Si les absents qui savent tout quand même ne cessent de nous inonder de leur propagande dans les médias, c’est qu’ils sont payés pour ce faire. Leur gagne-pain dépend de leur obéissance et leur fourberie. Dans la République du Québec, il faudra que le peuple se réapproprie le droit à une information équilibrée et complète qui ne sert pas à laver les cerveaux au profit de gens très riches. La démocratie ne peut exister sans que le droit à l’information et la liberté d’expression soient respectés.

 

Posted in à la une, chroniques politique québécoise, Journal Le Québécois.

10 commentaires

  1. La censure a toujours été le moyen préféré des gros media pour contrer la résistance aux collaborateurs …

  2. Merci M. Desgagné de nous donner enfin un son de cloche concernant cette rencontre dont les media dominants n’ont pas été foutus de rendre compte de façon la moindrement décente. Le lendemain, j’ai été étonné du silence relatif qui avait entouré cet événement. J’en ai tout de suite déduit que Martine s’en était bien sorti car depuis un bon moment, je sais qu’il faut interpréter à contrario ce qui est propagé par les mediamensonges. « Ne croyez en rien tant et aussi longtemps que ce n’est pas officiellement démenti », (C. Cockburn). Cette lamentable saga ne fait que confirmer ce pénible constat: L’adversaire le plus redoutable s’est toujours trouvé dans nos propres rangs. La division, ta traîtrise, le collaborationnisme, l’opportuniste, la duplicité, voilà « notre » grand ennemi. Et merci aussi pour cet extrait de lecture du grand Godin est de son mémorable poème qui est d’une actualité toujours aussi brûlante.
    j.aubé

    • « L’adversaire le plus redoutable s’est toujours trouvé dans nos propres rangs. La division, ta traîtrise, le collaborationnisme, l’opportuniste, la duplicité, voilà “notre” grand ennemi. »
      Tout à fait juste

  3. Merci!
    Mes espoirs souverainistes voient un peu mieux le soleil ce matin.
    Moi qui est né « british subject » et veux mourir citoyen québécois.

    Bravo à Martine et à ceux qui l’ont appuyée!

  4. Excellente analyse de ce qui s’est réellement passé à Drummondville et quelle belle manière de le dire. Merci!

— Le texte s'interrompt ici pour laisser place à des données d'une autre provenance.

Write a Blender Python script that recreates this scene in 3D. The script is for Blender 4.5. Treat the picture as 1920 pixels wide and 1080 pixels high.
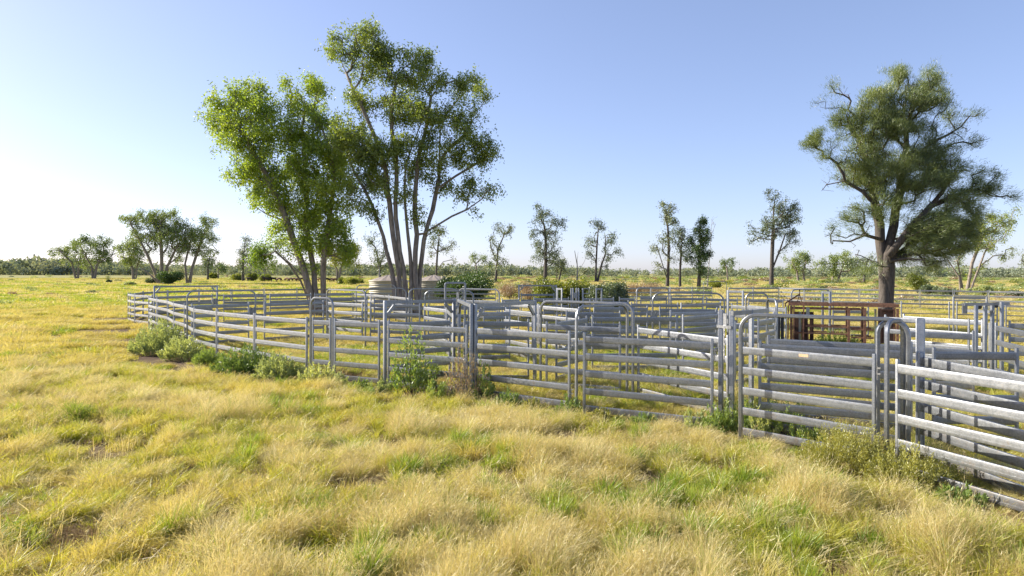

  5. Tellement, que Martine a une poursuite d’entamée contre la radio-canette remplie de fédérastes à presque 100%. Cette action courageuse qu’elle mène avec l’avocat Guy Bertrand un fidèle indépendantiste, nous démontre qu’elle n’a pas peur des précédents. Ce qui augure qu’elle devienne enfin la vraie leader dont on souffre l’absence depuis déjà une couple de décennies.

  6. Dire qu,en 1995 nous étions à moins de 1% de réussir une majorité et que 23 ans plus tard ,on soit encore sous ce contrôle Fédéral!! Incroyable!!

    • Il faut aussi admettre que le temps n’a rien arrangé, on est passé à un ti-poil….et jamais plus le timing ne se représentera. Nous sommes devenus trop hargneux, trop individualistes, trop désabusés.
      Trop moutons, trop riches ou trop pauvres.

  7. L’énergie et la volonté de la salle pour l’indépendance c’est ce qu’il nous faut encourager mais dans la bonne direction. Tant que les membres du Bloc ne brise pas ces liens avec le PQ leur victoire est une victoire à la Victoire à la Pyrrhus. Le véhicule de l’indépendance est QS comme l’on compris les membres d’ON. L’indépendance n’est pas une coquille vide elle doit s’appuyer sur les contenues riche des luttes des masses laborieuses, elles sont la force par ou passe le changement.